Cultivating New Audiences

July 22, 2017

How do we, as theatre artists, cultivate new audiences so theatre doesn’t die out in the next 100 years?

Kit Goldstein Grant: First off, by doing what YouthPLAYS helps to do, and what children's theatres do—introducing young audiences and young actors to live theatre. Second, by focusing in on what makes live theatre unique instead of trying to reproduce movies onstage.

Nancy Brewka-Clark: Having young kids perform in early elementary grades is the key. I watched a nephew positively blossom after he won the role of the Lion in his fifth grade production of The Wizard of Oz. He's gone on to be a music major in college as have many of his friends.


Steven Stack: By pushing our writing limits to create new, interesting, challenging, fun pieces that also connect us all.
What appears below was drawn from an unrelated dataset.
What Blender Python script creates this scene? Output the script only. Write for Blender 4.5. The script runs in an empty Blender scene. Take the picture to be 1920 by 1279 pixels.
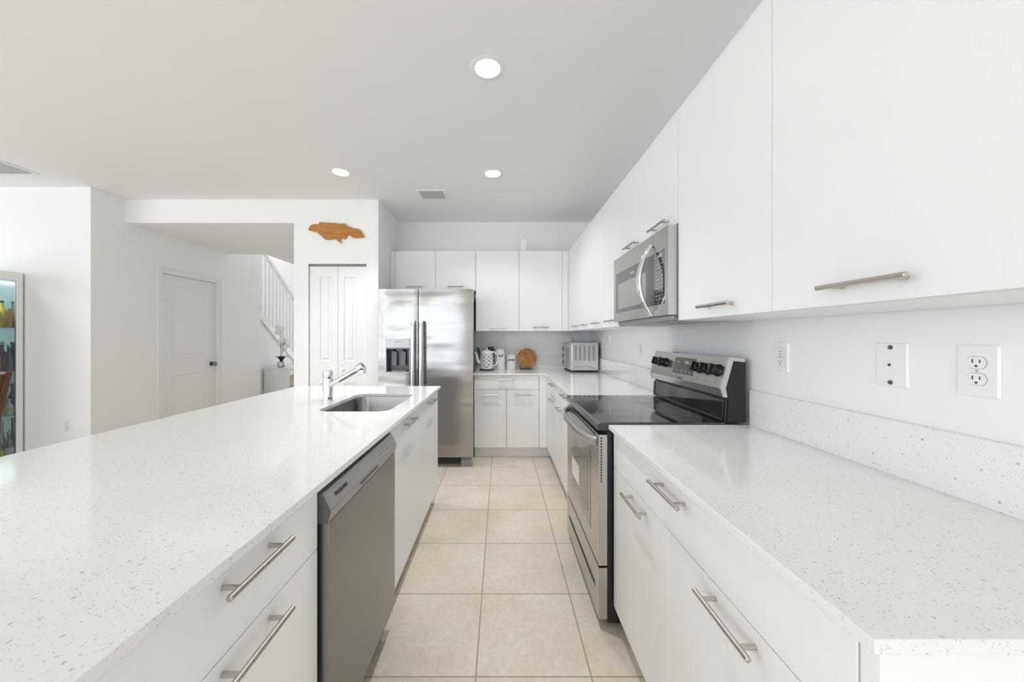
import bpy, bmesh, math, random
from mathutils import Vector, Matrix

S = bpy.context.scene
COL = S.collection
R = math.radians
random.seed(7)

# ------------------------------------------------------------------ camera
cd = bpy.data.cameras.new('camera')
cd.sensor_width = 36.0
cd.lens = 669.0 / 1920.0 * 36.0
cd.shift_x = 21.0 / 1920.0
cd.shift_y = -6.5 / 1920.0
cd.clip_start = 0.02
cam = bpy.data.objects.new('camera', cd)
cam.location = (0, 0, 1.30)
cam.rotation_euler = (R(90), 0, 0)
COL.objects.link(cam)
S.camera = cam

# ------------------------------------------------------------------ world, daylight, exposure
w = bpy.data.worlds.new('daylight')
S.world = w
w.use_nodes = True
bg = w.node_tree.nodes['Background']
bg.inputs['Color'].default_value = (0.92, 0.96, 1.0, 1)
bg.inputs['Strength'].default_value = 1.2


def area(name, loc, rot, sx, sy, energy, color=(1, 1, 1), spread=180):
    ld = bpy.data.lights.new(name, 'AREA')
    ld.shape = 'RECTANGLE'
    ld.size = sx
    ld.size_y = sy
    ld.energy = energy
    ld.color = color
    ld.spread = R(spread)
    o = bpy.data.objects.new(name, ld)
    o.location = loc
    o.rotation_euler = rot
    COL.objects.link(o)
    return o


# daylight through the glass doors behind the camera, the living room window and the upstairs landing
area('daylight_patio', (-3.9, -6.9, 1.30), (R(90), 0, 0), 6.4, 2.4, 98, (0.80, 0.885, 1.0))
area('daylight_living', (-7.25, -2.0, 1.45), (R(90), 0, R(-90)), 6.4, 2.0, 126, (0.79, 0.88, 1.0))
area('daylight_landing', (-4.3, 6.9, 4.9), (0, 0, 0), 1.2, 2.4, 32, (0.96, 0.98, 1.0))
for i_, (lx, ly) in enumerate(((-1.4, -4.2), (-4.4, -2.0), (-2.6, -5.6), (-5.0, -4.4))):
    area('living_fill', (lx, ly, 2.72), (0, 0, 0), .5, .5, 28, (.92, .95, 1))  # added fill lamps under the unseen ceiling behind the camera, no fixtures
area('hall_fill', (-3.0, 8.9, 1.3), (R(-90), 0, 0), 1.0, 1.8, 14, (0.94, 0.97, 1.0))  # added fill light brightening the hall; the end wall has no opening

vs = S.view_settings
vs.view_transform = 'Standard'
vs.look = 'None'
vs.gamma = 1.0
vs.use_curve_mapping = False
vs.exposure = 0.13
S.display_settings.display_device = 'sRGB'
S.cycles.use_denoising = True
S.cycles.max_bounces = 12
S.cycles.diffuse_bounces = 8
S.cycles.glossy_bounces = 6
S.cycles.transparent_max_bounces = 16
S.cycles.caustics_reflective = False
S.cycles.caustics_refractive = False
S.cycles.sample_clamp_indirect = 8.0


# ------------------------------------------------------------------ materials
def mat(name, color, rough=0.5, metal=0.0, **k):
    m = bpy.data.materials.new(name)
    m.use_nodes = True
    b = m.node_tree.nodes['Principled BSDF']
    b.inputs['Base Color'].default_value = (*color, 1)
    b.inputs['Roughness'].default_value = rough
    b.inputs['Metallic'].default_value = metal
    if 'emit' in k:
        b.inputs['Emission Color'].default_value = (*k.get('ecol', color), 1)
        b.inputs['Emission Strength'].default_value = k['emit']
    if 'trans' in k:
        b.inputs['Transmission Weight'].default_value = k['trans']
    if 'coat' in k:
        b.inputs['Coat Weight'].default_value = k['coat']
        b.inputs['Coat Roughness'].default_value = 0.03
    if 'spec' in k:
        b.inputs['Specular IOR Level'].default_value = k['spec']
    return m


def N(m, t, **k):
    n = m.node_tree.nodes.new(t)
    for a, v in k.items():
        setattr(n, a, v)
    return n


def L(m, a, b):
    m.node_tree.links.new(a, b)


def P_(m):
    return m.node_tree.nodes['Principled BSDF']


def pos(m, scale=(1, 1, 1), obj=False, loc=(0, 0, 0)):
    mp = N(m, 'ShaderNodeMapping')
    mp.inputs['Scale'].default_value = scale
    mp.inputs['Location'].default_value = loc
    if obj:
        L(m, N(m, 'ShaderNodeTexCoord').outputs['Object'], mp.inputs['Vector'])
    else:
        L(m, N(m, 'ShaderNodeNewGeometry').outputs['Position'], mp.inputs['Vector'])
    return mp.outputs['Vector']


def noise(m, vec, scale, detail=2.0, rough=0.5):
    n = N(m, 'ShaderNodeTexNoise')
    n.inputs['Scale'].default_value = scale
    n.inputs['Detail'].default_value = detail
    n.inputs['Roughness'].default_value = rough
    L(m, vec, n.inputs['Vector'])
    return n


def ramp(m, fac, stops):
    r = N(m, 'ShaderNodeValToRGB')
    e = r.color_ramp.elements
    e[0].position, e[0].color = stops[0][0], (*stops[0][1], 1)
    e[1].position, e[1].color = stops[-1][0], (*stops[-1][1], 1)
    for p, c in stops[1:-1]:
        x = e.new(p)
        x.color = (*c, 1)
    L(m, fac, r.inputs['Fac'])
    return r.outputs['Color']


def math_(m, op, a, b=None):
    n = N(m, 'ShaderNodeMath', operation=op)
    for i, x in enumerate((a, b)):
        if x is None:
            continue
        if isinstance(x, (int, float)):
            n.inputs[i].default_value = x
        else:
            L(m, x, n.inputs[i])
    return n.outputs[0]


def bump(m, h, strength, dist):
    b = N(m, 'ShaderNodeBump')
    b.inputs['Strength'].default_value = strength
    b.inputs['Distance'].default_value = dist
    L(m, h, b.inputs['Height'])
    L(m, b.outputs['Normal'], P_(m).inputs['Normal'])


def mix(m, fac, a, b):
    n = N(m, 'ShaderNodeMix', data_type='RGBA')
    for sock, x in ((n.inputs[0], fac), (n.inputs[6], a), (n.inputs[7], b)):
        if isinstance(x, (int, float)):
            sock.default_value = x
        elif isinstance(x, tuple):
            sock.default_value = (*x, 1)
        else:
            L(m, x, sock)
    return n.outputs[2]


def paint(name, col, rough=0.6, sc=90, st=0.08):
    m = mat(name, col, rough)
    n = noise(m, pos(m), sc, 3)
    bump(m, n.outputs['Fac'], st, 0.004)
    return m


WALL = paint('wall paint', (0.88, 0.88, 0.878), 0.55)
CEIL = paint('ceiling texture', (0.86, 0.86, 0.858), 0.8, 45, 0.15)
TRIM = mat('white trim paint', (0.84, 0.84, 0.835), 0.35)
PLASTIC = mat('white plastic', (0.86, 0.86, 0.86), 0.3)
PLDARK = mat('dark plastic', (0.05, 0.05, 0.052), 0.35)
SLOT = mat('outlet slot', (0.06, 0.06, 0.06), 0.6)

CAB = mat('white cabinet laminate', (0.87, 0.87, 0.868), 0.36)
_n = noise(CAB, pos(CAB, (90, 90, 2.2)), 2.0, 4, 0.6)
bump(CAB, _n.outputs['Fac'], 0.10, 0.003)
CARC = mat('white cabinet carcass', (0.72, 0.72, 0.72), 0.5)


def quartz():
    m = mat('white speckled quartz', (0.84, 0.838, 0.825), 0.10)
    b = P_(m)
    v = pos(m, (1, 1, 1))
    wob = noise(m, v, 160, 2)
    vv = N(m, 'ShaderNodeVectorMath', operation='MULTIPLY_ADD')
    L(m, wob.outputs['Color'], vv.inputs[0])
    vv.inputs[1].default_value = (0.006, 0.006, 0.006)
    L(m, v, vv.inputs[2])
    cur = (0.84, 0.838, 0.825)
    col = None
    for sc, dist, gate, dark in ((105, 0.25, 0.79, (0.41, 0.405, 0.39)), (270, 0.32, 0.72, (0.46, 0.455, 0.435)), (200, 0.34, 0.84, (0.66, 0.66, 0.65))):
        vo = N(m, 'ShaderNodeTexVoronoi')
        vo.inputs['Scale'].default_value = sc
        L(m, vv.outputs[0], vo.inputs['Vector'])
        sep = N(m, 'ShaderNodeSeparateColor')
        L(m, vo.outputs['Color'], sep.inputs[0])
        g = math_(m, 'GREATER_THAN', sep.outputs[0], gate)
        d = math_(m, 'LESS_THAN', vo.outputs['Distance'], math_(m, 'MULTIPLY', sep.outputs[1], dist * 1.3))
        f = math_(m, 'MULTIPLY', math_(m, 'MULTIPLY', g, d), math_(m, 'ADD', math_(m, 'MULTIPLY', sep.outputs[2], 0.6), 0.4))
        col = mix(m, f, cur if col is None else col, dark)
    L(m, col, b.inputs['Base Color'])
    return m


QUARTZ = quartz()


def floor_mat():
    m = mat('beige porcelain tile', (0.6, 0.54, 0.45), 0.32)
    b = P_(m)
    T = 0.4425
    v = pos(m, (1, 1, 1), loc=(0.0956 + T * 20, -1.367 + T * 20, 0))
    br = N(m, 'ShaderNodeTexBrick')
    br.offset = 0.0
    br.squash = 1.0
    for k_, x in (('Scale', 1.0), ('Mortar Size', 0.0032), ('Mortar Smooth', 0.15), ('Brick Width', T), ('Row Height', T), ('Bias', 0.0)):
        br.inputs[k_].default_value = x
    br.inputs['Color1'].default_value = (0.0, 0.0, 0.0, 1)
    br.inputs['Color2'].default_value = (1, 1, 1, 1)
    L(m, v, br.inputs['Vector'])
    n1 = noise(m, pos(m), 3.2, 6, 0.62)
    n2 = noise(m, pos(m, (1, 1, 1)), 38, 4, 0.6)
    base = ramp(m, n1.outputs['Fac'], [(0.3, (0.625, 0.558, 0.462)), (0.5, (0.690, 0.626, 0.532)), (0.72, (0.748, 0.692, 0.604))])
    fine = ramp(m, n2.outputs['Fac'], [(0.3, (0.93, 0.93, 0.92)), (0.7, (1.05, 1.05, 1.04))])
    mu = N(m, 'ShaderNodeMix', data_type='RGBA', blend_type='MULTIPLY')
    mu.inputs[0].default_value = 1
    L(m, base, mu.inputs[6])
    L(m, fine, mu.inputs[7])
    # thin pale veins
    wv = noise(m, pos(m, (1.6, 0.9, 1)), 2.4, 3, 0.5)
    ve = ramp(m, math_(m, 'ABSOLUTE', math_(m, 'SUBTRACT', wv.outputs['Fac'], 0.5)), [(0.0, (1, 1, 1)), (0.006, (0, 0, 0))])
    vm = math_(m, 'MULTIPLY', ve, 0.28)
    c = mix(m, vm, mu.outputs[2], (0.84, 0.79, 0.71))
    tint = mix(m, br.outputs['Color'], (0.97, 0.96, 0.95), (1.03, 1.03, 1.03))
    mu2 = N(m, 'ShaderNodeMix', data_type='RGBA', blend_type='MULTIPLY')
    mu2.inputs[0].default_value = 1
    L(m, c, mu2.inputs[6])
    L(m, tint, mu2.inputs[7])
    fin = mix(m, br.outputs['Fac'], mu2.outputs[2], (0.40, 0.32, 0.235))
    L(m, fin, b.inputs['Base Color'])
    L(m, math_(m, 'ADD', math_(m, 'MULTIPLY', br.outputs['Fac'], 0.4), 0.32), b.inputs['Roughness'])
    bump(m, math_(m, 'SUBTRACT', 1.0, br.outputs['Fac']), 0.4, 0.002)
    return m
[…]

By showing the world the ability of theatre to teach about the human experience. By getting our youth involved at all levels of theatre and providing them with a strong teaching and theatre experience that encourages a lifelong love of theatre. I would imagine that, as time goes on and technological advances push us away from one another, there will be a resurgence of the need for actual human interaction and human truth. And live theatre will play a vital part in that transition.


Nina Mansfield:We need to be open to all kinds of theater and be willing to take risks with new work. We need to create theater that is relevant to the experiences of our audience—not just the audience we have, but the audience that we hope to have. We need to create theater that is highly theatrical—that isn’t just something that can be turned into a film or a TV show.
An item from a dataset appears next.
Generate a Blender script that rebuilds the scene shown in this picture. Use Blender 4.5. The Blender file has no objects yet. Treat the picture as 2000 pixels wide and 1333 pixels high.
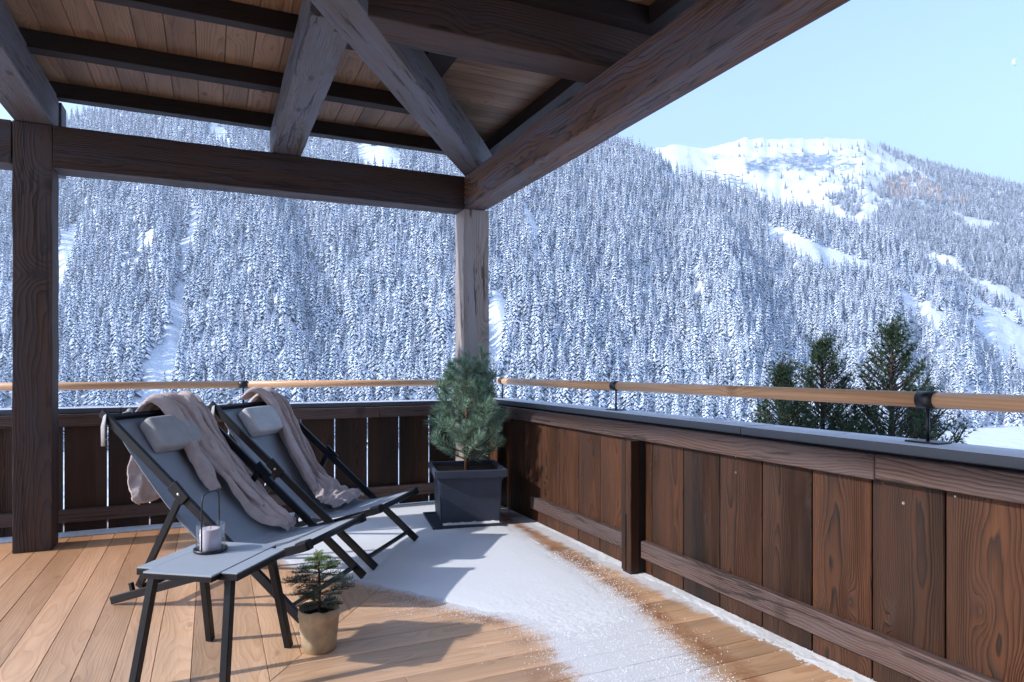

Barbara Lindsay: Theatre will never die. Storytelling, especially as a community experience, is just too intrinsic a desire for humankind for theater ever to disappear. I believe this quite fervently. Just imagine music dying out. Couldn’t happen. Won’t happen.


Adam Goldberg: If theatre didn’t die in the last 50 years, it’s not going to die in the next 100, or 1000. Theatre, like soccer, is not important to many adult Americans, but as long as it’s alive in our public schools it is not going anywhere.


Tom Smith: I think there are many ways to keep audiences connected to the theatre. First, we have to find the confidence to take a risk and stop reviving work because we feel like it's important when really it's only important because we keep reviving it. We've got to nurture new playwrights and quit having them compete for one slot in a five-slot season surrounded by Shakespeare, Shaw and Rodgers and Hammerstein. We've got to quit producing plays that are set in and tell stories of New Yorkers. Theatre should connect to its own community, in addition to others. Too often theatres produce plays that are set in New York and don't really connect as personally to audiences in Middle America. We've got to allow a few more creature comforts to make the experience more welcoming: eating and drinking during the show, setting aside special sections for those who insist on using their phones during the show, etc. It seems like sacrilege but theatre history proves that there were rowdy theatre audiences who still were affected by what they saw. Finally, we've got to quit writing for "the market" and start writing for "the potential market."

Brian Armstrong: Thank you for this question. I have given this a great deal of thought, and I think the first and most difficult thing theatres will have to do is fundamentally rethink their target demographic. The lifeblood of many theatres across the nation have been the 'nostalgia' crowd, who go to the theatre because they remember the good old days, and they buy season tickets and tolerate the occasional artsy piece for the comfortable old favorites, schmaltzy musicals and down-home stories. It won't take 100 years for that crowd to dissipate. Children of the mid-50's and beyond will not have fond memories of the theatre, because they grew up with television, so nostalgia will be all gone. Theatres will not be able to get a large enough slice of the 'mainstream' crowd anymore to compete with movie theaters and home entertainment. What theatre can do is get very loyal niche crowd who can take some ownership in it. In an age where everyone is connected to wi-fi and disconnected from each other, a live show with real, visceral emotion will be a delicacy that people will flock to, but they will flock from the art galleries, college campuses, museums and arthouse film clubs.